We study static and dynamical critical phenomena of chiral symmetry breaking in a two-flavor Nambu–Jona-Lasinio constituent quark model. We obtain the low-energy effective action for scalar and pseudoscalar degrees of freedom to lowest order in quark loops and to quadratic order in the meson fluctuations around the mean field. The static limit of critical phenomena is shown to be described by a Ginzburg–Landau effective action including spatial gradients. Hence static critical phenomena is described by the universality class of the O(4) Heisenberg ferromagnet.
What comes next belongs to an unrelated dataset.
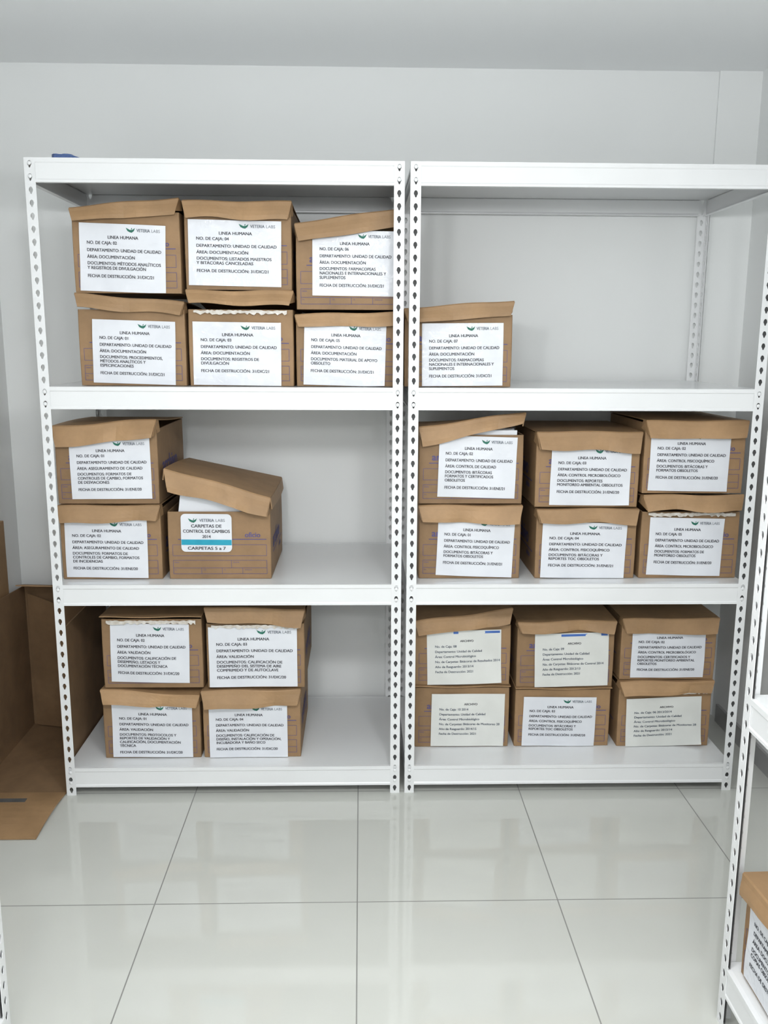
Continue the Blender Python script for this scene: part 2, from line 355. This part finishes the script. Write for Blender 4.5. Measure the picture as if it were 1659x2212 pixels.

Dynamical critical phenomena is studied by obtaining the equations of motion for pion fluctuations. We find that for T< T c the are stable long-wavelength pion excitations with dispersion relation ω π ( k)= k described by isolated pion poles. The residue of the pion pole vanishes near T c as Z∝1/|ln(1− T/ T c )| and long-wavelength fluctuations are damped out by Landau damping on a time scale t rel( k)∝1/ k, reflecting critical slowing down of pion fluctuations near the critical point. At the critical point, the pion propagator features mass shell logarithmic divergences which we conjecture to be the harbinger of a (large) dynamical anomalous dimension. We find that while the classical spinodal line coincides with that of the Ginzburg–Landau theory, the growth rate of long-wavelength spinodal fluctuations has a richer wavelength dependence as a consequence of Landau damping. We argue that Landau damping prevents a local low-energy effective action in terms of a derivative expansion in real time at least at the order studied.